American musician, conductor, arts administrator and Santa Fe Opera founder John O. Crosby learned of the property that would become Opera Hill in 1956, when it was a guest ranch catering to classical music luminaries of the day such as soprano Lily Pons and her husband conductor André Kostelanetz. At the time it was basically 76 acres of sparsely developed land following its previous lives as a pinto bean plantation, a mink ranch and a pig farm. Crosby signed a three year lease and the rest as they say is history.

Was it the price and availability of the land? Probably. Was it the view? Most definitely. Each iteration of the auditorium – 1957, 1967 and 1998 – followed Crosby’s vision of of an open-air theatre that took advantage of Santa Fe’s “ideal climate, natural beauty, and [the] interest of the public in the great southwest.” The building faces west toward Jemez Mountains. To the east the Sangre de Cristos, the southernmost subrange of the Rockies. Panels behind the stage separate to revel a dramatic view of sky and mountains. Performances begin at sunset and, like our experience at a Renee Fleming concert in 2019, are sometimes accompanied by torrential thunderstorms that can drench parts of the audience and the performers.

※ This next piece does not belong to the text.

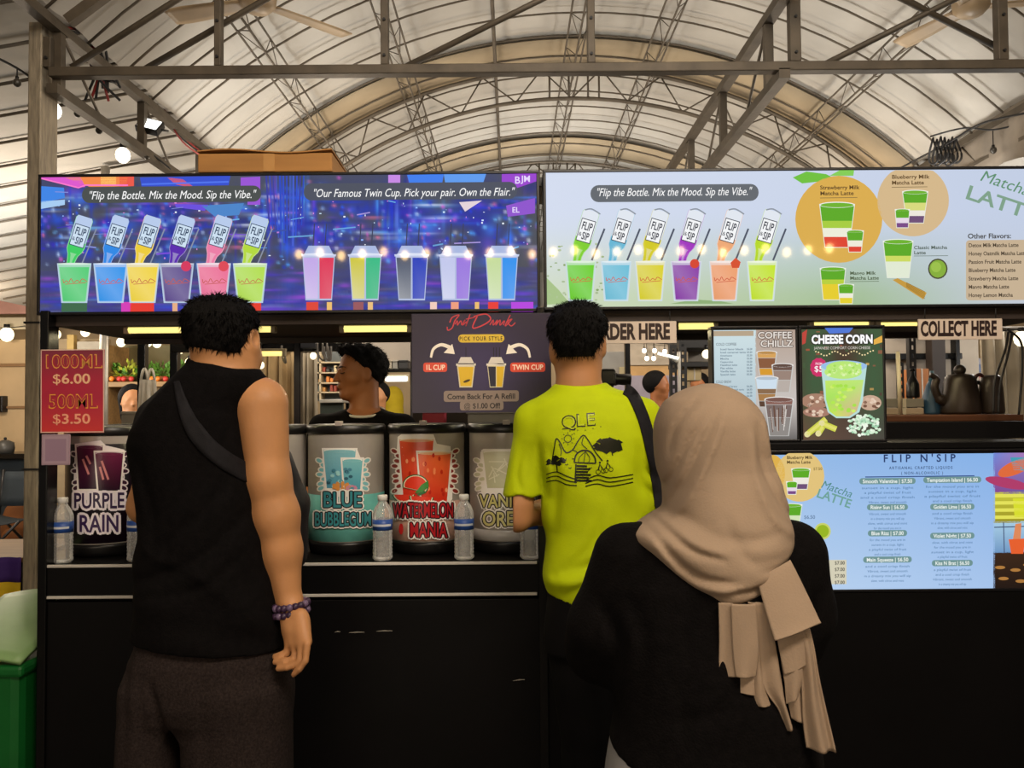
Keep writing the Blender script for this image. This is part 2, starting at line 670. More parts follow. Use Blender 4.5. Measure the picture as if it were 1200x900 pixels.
# ------------------------------------------------------------------ sculpting helper: smooth blended solids turned into one continuous surface
class Sculpt:
    def __init__(s, lo, hi, h):
        s.h = h
        s.lo = np.array(lo, dtype=np.float64)
        n = np.ceil((np.array(hi) - s.lo) / h).astype(int) + 1
        s.ax = [s.lo[i] + h * np.arange(n[i]) for i in range(3)]
        s.F = np.full(n, 1.0, dtype=np.float32)

    def region(s, lo, hi):
        sl = []
        for i in range(3):
            a = int(max(0, math.floor((lo[i] - s.lo[i]) / s.h)))
            b = int(min(len(s.ax[i]), math.ceil((hi[i] - s.lo[i]) / s.h) + 1))
            if b <= a:
                return None
            sl.append(slice(a, b))
        g = np.meshgrid(s.ax[0][sl[0]], s.ax[1][sl[1]], s.ax[2][sl[2]], indexing='ij', sparse=True)
        return tuple(sl), g

    def put(s, lo, hi, fn, k, op='u'):
        m = k + 0.02
        r = s.region([x - m for x in lo], [x + m for x in hi])
        if r is None:
            return s
        sl, g = r
        d = fn(*g).astype(np.float32)
        a = s.F[sl]
        if op == 'u':
            if k > 0:
                hh = np.maximum(k - np.abs(a - d), 0) / k
                s.F[sl] = np.minimum(a, d) - hh * hh * k * 0.25
            else:
                s.F[sl] = np.minimum(a, d)
        else:
            d = -d
            if k > 0:
                hh = np.maximum(k - np.abs(a - d), 0) / k
                s.F[sl] = np.maximum(a, d) + hh * hh * k * 0.25
            else:
                s.F[sl] = np.maximum(a, d)
        return s

    def cone(s, a, b, ra, rb, k=0.02, op='u', sq=None):
        """rounded cone; sq = (axis vector, factor) flattens it along that axis"""
        a, b = np.array(a, float), np.array(b, float)
        R = max(ra, rb)
        lo, hi = np.minimum(a, b) - R, np.maximum(a, b) + R
        ab = b - a
        L = float(ab @ ab) or 1e-9

        def fn(X, Y, Z):
            t = np.clip(((X - a[0]) * ab[0] + (Y - a[1]) * ab[1] + (Z - a[2]) * ab[2]) / L, 0, 1)
            dx, dy, dz = X - a[0] - t * ab[0], Y - a[1] - t * ab[1], Z - a[2] - t * ab[2]
            if sq is not None:
                ax, q = sq
                ax = np.array(ax, float)
                ax = ax / np.linalg.norm(ax)
                dt = dx * ax[0] + dy * ax[1] + dz * ax[2]
                dx, dy, dz = dx + ax[0] * dt * (q - 1), dy + ax[1] * dt * (q - 1), dz + ax[2] * dt * (q - 1)
            return np.sqrt(dx * dx + dy * dy + dz * dz) - (ra + (rb - ra) * t)
        return s.put(lo, hi, fn, k, op)

    def ell(s, c, r, axes=None, k=0.02, op='u'):
        c, r = np.array(c, float), np.array(r, float)
        A = np.eye(3) if axes is None else np.array([list(x) for x in axes], float)
        e = np.max(r)

        def fn(X, Y, Z):
            dx, dy, dz = X - c[0], Y - c[1], Z - c[2]
            q = 0
            g = 0
            for i in range(3):
                l = dx * A[i][0] + dy * A[i][1] + dz * A[i][2]
                q = q + (l / r[i]) ** 2
                g = g + (l / r[i] ** 2) ** 2
            q, g = np.sqrt(q), np.sqrt(g) + 1e-9
            return np.maximum(q * (q - 1) / g, -np.min(r))
        return s.put(c - e, c + e, fn, k, op)

    def loft(s, rows, k=0.02, p=2.3, op='u', wr=None, caps=True):
        """stacked oval slices: rows = (z, cx, cy, rx, ry)"""
        rows = sorted(rows)
        z = np.array([r[0] for r in rows])
        arr = np.array([r[1:] for r in rows])
        lo = [np.min(arr[:, 0] - arr[:, 2]), np.min(arr[:, 1] - arr[:, 3]), z[0]]
        hi = [np.max(arr[:, 0] + arr[:, 2]), np.max(arr[:, 1] + arr[:, 3]), z[-1]]

        def fn(X, Y, Z):
            cx, cy, rx, ry = (np.interp(Z, z, arr[:, i]) for i in range(4))
            q = (np.abs((X - cx) / rx) ** p + np.abs((Y - cy) / ry) ** p) ** (1 / p)
            d = (q - 1) * np.minimum(rx, ry)
            if wr is not None:
                d = d + wr(X, Y, Z)
            return np.maximum(d, np.maximum(Z - z[-1], z[0] - Z))
        return s.put(lo, hi, fn, k, op)

    def cut(s, p, n):
        """remove the side that the normal points to"""
        X, Y, Z = np.meshgrid(*s.ax, indexing='ij', sparse=True)
        n = np.array(n, float) / np.linalg.norm(n)
        s.F = np.maximum(s.F, ((X - p[0]) * n[0] + (Y - p[1]) * n[1] + (Z - p[2]) * n[2]).astype(np.float32))
        return s

    def warp(s, fn):
        X, Y, Z = np.meshgrid(*s.ax, indexing='ij', sparse=True)
        s.F = s.F + fn(X, Y, Z).astype(np.float32)
        return s

    def mesh(s):
        Fg = np.pad(s.F, 1, constant_values=1.0)
        sg = Fg < 0
        nx, ny, nz = Fg.shape
        cor = [(i, j, k) for i in (0, 1) for j in (0, 1) for k in (0, 1)]
        sh = lambda A, c: A[c[0]:nx - 1 + c[0], c[1]:ny - 1 + c[1], c[2]:nz - 1 + c[2]]
        cnt = sum(sh(sg, c).astype(np.int8) for c in cor)
        act = (cnt > 0) & (cnt < 8)
        idx = np.argwhere(act)
        ids = np.full(act.shape, -1, dtype=np.int64)
        ids[act] = np.arange(len(idx))
        pos = np.zeros((len(idx), 3))
        n = np.zeros(len(idx))
        for a in cor:
            for ax in range(3):
                if a[ax]:
                    continue
                b = list(a)
                b[ax] = 1
                fa = Fg[idx[:, 0] + a[0], idx[:, 1] + a[1], idx[:, 2] + a[2]].astype(float)
                fb = Fg[idx[:, 0] + b[0], idx[:, 1] + b[1], idx[:, 2] + b[2]].astype(float)
                cr = (fa < 0) != (fb < 0)
                t = np.where(cr, fa / np.where(cr, fa - fb, 1), 0)
                for d in range(3):
                    pos[:, d] += np.where(cr, a[d] + (t if d == ax else 0), 0)
                n += cr
        pos = pos / n[:, None] + idx - 1
        pts = s.lo + pos * s.h
        faces = []
        I = [slice(1, -1)] * 3
        for ax in range(3):
            o1, o2 = [d for d in range(3) if d != ax]
            s0 = [slice(1, None)] * 3
            A = np.moveaxis(sg, ax, 0)
            x0, x1 = A[:-1, 1:-1, 1:-1], A[1:, 1:-1, 1:-1]
            e = np.argwhere(x0 != x1)
            if not len(e):
                continue
            flip = x0[e[:, 0], e[:, 1], e[:, 2]]
            B = np.moveaxis(ids, ax, 0)
            i, j, k = e[:, 0], e[:, 1], e[:, 2]
            q = np.stack([B[i, j, k], B[i, j + 1, k], B[i, j + 1, k + 1], B[i, j, k + 1]], 1)
            if ax == 1:
                flip = ~flip
            q[~flip] = q[~flip][:, ::-1]
            faces.append(q)
        return pts, np.concatenate(faces)

    def build(s, name, mats, parent=None, org=None, label=None, smooth_it=2):
        v, f = s.mesh()
        for _ in range(smooth_it):                     # light relaxation of the surface
            acc = np.zeros_like(v)
            n = np.zeros(len(v))
            for a in range(4):
                b = (a + 1) % 4
                np.add.at(acc, f[:, a], v[f[:, b]])
                np.add.at(acc, f[:, b], v[f[:, a]])
                np.add.at(n, f[:, a], 1)
                np.add.at(n, f[:, b], 1)
            v = v * 0.5 + 0.5 * acc / n[:, None]
        o_ = np.array(ORG[parent.name] if org is None else org)
        me = bpy.data.meshes.new(name)
        me.from_pydata((v - o_).tolist(), [], f.tolist())
        for m in (mats if isinstance(mats, (list, tuple)) else [mats]):
            me.materials.append(m)
        me.polygons.foreach_set('use_smooth', [True] * len(me.polygons))
        me.update()
        o = bpy.data.objects.new(name, me)
        link(o, parent, o_)
        return o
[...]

(Santa Fe Opera founder John Crosby.)

 But as impressive as it is, the Opera grounds do not provide the best view in town. That viewing point was already taken by 1956 – Route 84 in Santa Fe having settled into its current location in 15 years earlier. The vista itself was there long before either of these dates. It was there when the first MesoAmericans walked north from Mexico City to San Juan Pueblo. It was there in 1200 A.D, when the Tesuque Natives created their first Pueblo on part of the land that makes up this panorama. It was there in 1598 when Juan de Oñate went north to proclaim the Pueblo of San Juan as the first Spanish settlement in New Mexico. It was there when we first drove north out of Santa Fe in 1992. And it will be there should you decide to take that same ride down Opera Hill.

1,900 of our words cannot adequately describe it. Nor can an IPhone video shot at 75 mph capture it. You have to see it in person to decide. You’ll either love it or you’ll hate it. You already know how we feel.